The federal government will be forgiving loans to Indigenous groups who have taken on debt to negotiate comprehensive claims and treaties. But what does it mean for future negotiations?

Bradley D. Regehr, Regehr, vice-president elect of the CBA

Though there had been many discussions and promises made, it wasn’t until Indigenous leaders received invitations to the federal budget lockup that they knew it was finally happening: the government of Canada would forgive debts accrued, and reimburse payments already made against Negotiation Treaty Loans for comprehensive claims.

“Am I glad to see this being done? Yes, but there are so many more areas that need to be covered off,”

“It’s a great step forward for First Nations who have been negotiating for some time,” says Christopher Devlin. A principal at Devlin Gailus Watson, a Victoria-based firm with a focus on Aboriginal law, he is a past chair of the National Aboriginal Law Section of the CBA, and has represented many Indigenous groups in treaty rights negotiations.

“One of the problems with the comprehensive claims process,” he says, “has been the requirement to repay the loans, which are simply taken off whatever settlement fee is reached. But to capitalize on self-government and new jurisdiction of land and resources, that settlement fee is crucial. When the government takes back the negotiation loan, it really affects the amount of capital the First Nation has available to implement its treaty.”

Some of these treaty negotiations have been in process for 20 years, with the debt accruing to a point where, Devlin says, the Indigenous groups involved have to ask themselves if they can afford to settle the claim at all, given the size of the outstanding loan.

“The amount of jurisdiction that is recognized in a modern treaty requires an intensive investment of capital to create new infrastructure,” he adds. “And they just don’t find their monetary settlements to be sufficient.”

But despite the positive reaction to the budget announcement, he cautions against expecting it to trigger a sudden rash of treaty agreements.

“Eradicating the loan system has consistently been identified as a major piece of policy required to get these negotiations moving forward, but it’s not the only issue. First Nations still have to assess whether the mandates the government comes with are sufficiently broad and recognize their aspirations to a degree that’s acceptable to the First Nation.
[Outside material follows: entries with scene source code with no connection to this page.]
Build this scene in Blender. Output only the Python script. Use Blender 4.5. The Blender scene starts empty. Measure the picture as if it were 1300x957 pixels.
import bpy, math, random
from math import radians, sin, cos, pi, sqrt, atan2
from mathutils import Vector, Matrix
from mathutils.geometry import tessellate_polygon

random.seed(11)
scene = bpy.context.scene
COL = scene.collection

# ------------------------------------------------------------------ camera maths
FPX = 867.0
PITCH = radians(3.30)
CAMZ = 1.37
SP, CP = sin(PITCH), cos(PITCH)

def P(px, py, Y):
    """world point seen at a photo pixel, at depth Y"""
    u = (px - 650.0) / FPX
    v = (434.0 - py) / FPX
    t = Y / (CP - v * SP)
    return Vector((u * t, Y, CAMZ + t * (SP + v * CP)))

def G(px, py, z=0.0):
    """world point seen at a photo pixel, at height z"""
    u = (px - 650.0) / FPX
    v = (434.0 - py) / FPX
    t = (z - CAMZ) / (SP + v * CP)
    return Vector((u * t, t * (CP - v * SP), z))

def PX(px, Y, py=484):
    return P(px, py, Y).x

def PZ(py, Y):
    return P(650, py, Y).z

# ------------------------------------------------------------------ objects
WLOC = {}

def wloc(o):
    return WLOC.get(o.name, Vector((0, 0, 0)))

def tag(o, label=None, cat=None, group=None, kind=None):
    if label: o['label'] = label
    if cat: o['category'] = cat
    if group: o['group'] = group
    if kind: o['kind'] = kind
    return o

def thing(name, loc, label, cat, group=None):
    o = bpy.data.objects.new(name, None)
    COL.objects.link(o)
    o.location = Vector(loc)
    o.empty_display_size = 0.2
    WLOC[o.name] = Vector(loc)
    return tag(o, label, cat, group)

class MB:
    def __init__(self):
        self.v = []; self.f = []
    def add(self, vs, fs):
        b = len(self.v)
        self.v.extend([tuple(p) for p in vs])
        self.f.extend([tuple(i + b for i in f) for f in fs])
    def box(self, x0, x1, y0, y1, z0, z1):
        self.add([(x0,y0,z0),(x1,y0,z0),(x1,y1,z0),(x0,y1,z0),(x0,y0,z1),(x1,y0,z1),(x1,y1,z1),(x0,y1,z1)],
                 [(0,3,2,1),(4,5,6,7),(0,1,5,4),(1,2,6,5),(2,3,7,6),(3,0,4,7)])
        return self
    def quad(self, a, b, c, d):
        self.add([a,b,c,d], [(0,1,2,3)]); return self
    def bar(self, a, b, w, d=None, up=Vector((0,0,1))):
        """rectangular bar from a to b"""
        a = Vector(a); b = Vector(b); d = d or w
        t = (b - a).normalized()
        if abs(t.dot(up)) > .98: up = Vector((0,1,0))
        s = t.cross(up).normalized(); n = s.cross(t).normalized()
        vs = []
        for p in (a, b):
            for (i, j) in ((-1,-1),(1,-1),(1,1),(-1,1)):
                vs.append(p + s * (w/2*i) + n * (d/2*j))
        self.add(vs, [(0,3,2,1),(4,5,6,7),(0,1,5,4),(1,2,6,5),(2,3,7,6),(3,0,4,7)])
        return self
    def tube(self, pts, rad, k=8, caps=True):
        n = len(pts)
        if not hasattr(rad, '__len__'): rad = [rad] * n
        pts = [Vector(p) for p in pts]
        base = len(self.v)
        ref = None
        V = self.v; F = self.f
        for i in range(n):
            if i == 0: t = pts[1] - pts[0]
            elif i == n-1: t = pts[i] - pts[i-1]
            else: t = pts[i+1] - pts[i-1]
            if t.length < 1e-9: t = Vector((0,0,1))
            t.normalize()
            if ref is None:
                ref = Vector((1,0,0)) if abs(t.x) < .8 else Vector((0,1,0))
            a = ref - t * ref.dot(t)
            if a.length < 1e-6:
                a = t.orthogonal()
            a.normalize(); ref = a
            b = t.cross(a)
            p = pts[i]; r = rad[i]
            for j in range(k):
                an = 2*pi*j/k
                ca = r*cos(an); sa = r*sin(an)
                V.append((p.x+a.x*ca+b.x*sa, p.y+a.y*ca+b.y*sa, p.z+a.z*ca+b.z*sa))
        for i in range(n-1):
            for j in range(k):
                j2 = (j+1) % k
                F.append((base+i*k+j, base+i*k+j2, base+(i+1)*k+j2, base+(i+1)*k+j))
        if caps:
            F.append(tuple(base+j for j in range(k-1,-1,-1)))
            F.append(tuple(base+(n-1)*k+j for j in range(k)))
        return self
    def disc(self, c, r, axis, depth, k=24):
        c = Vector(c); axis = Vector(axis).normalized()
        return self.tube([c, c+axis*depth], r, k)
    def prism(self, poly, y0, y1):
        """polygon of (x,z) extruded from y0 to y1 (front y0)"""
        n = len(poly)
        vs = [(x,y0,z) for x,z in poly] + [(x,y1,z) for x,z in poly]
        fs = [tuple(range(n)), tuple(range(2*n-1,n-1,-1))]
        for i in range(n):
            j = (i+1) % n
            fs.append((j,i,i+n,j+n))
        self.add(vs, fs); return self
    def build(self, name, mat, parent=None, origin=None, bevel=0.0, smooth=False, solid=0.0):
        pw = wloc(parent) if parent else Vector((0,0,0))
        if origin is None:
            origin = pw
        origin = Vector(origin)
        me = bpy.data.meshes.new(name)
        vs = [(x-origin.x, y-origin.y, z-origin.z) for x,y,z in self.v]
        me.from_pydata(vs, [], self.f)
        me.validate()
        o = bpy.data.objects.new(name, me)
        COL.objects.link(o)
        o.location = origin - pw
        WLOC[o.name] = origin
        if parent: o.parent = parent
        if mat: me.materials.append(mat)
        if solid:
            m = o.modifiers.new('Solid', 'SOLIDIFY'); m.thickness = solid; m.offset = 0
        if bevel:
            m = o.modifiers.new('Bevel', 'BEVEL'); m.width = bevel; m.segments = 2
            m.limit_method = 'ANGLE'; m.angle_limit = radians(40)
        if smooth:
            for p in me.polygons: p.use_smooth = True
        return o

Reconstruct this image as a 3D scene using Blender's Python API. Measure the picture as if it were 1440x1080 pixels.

And every First Nation has to make that choice.”

And, according to Merle Alexander, hereditary chief of Kitasoo Xai’xais First Nation and Principal at Vancouver’s Miller Titerle and Company, those treaty mandates themselves are currently up in the air.

“There is a rebooting process around treaty mandates going on right now,” he explains. “Are comprehensive claims going to continue, or will they be abandoned? We don’t know.”

Nevertheless, he says the budget news has been widely welcomed by First Nations in B.C. and the Yukon, and by Indigenous peoples across Canada.

“Indigenous communities were the only members of this tripartite negotiation who were essentially paying to take part in the process,” he notes. “Now, among self-governing nations, there is real hope that without this massive debt, they will be able to achieve greater self-governance and become less economically dependent. And those currently in treaty negotiations are able to continue without feeling as though they are mortgaging their children’s future.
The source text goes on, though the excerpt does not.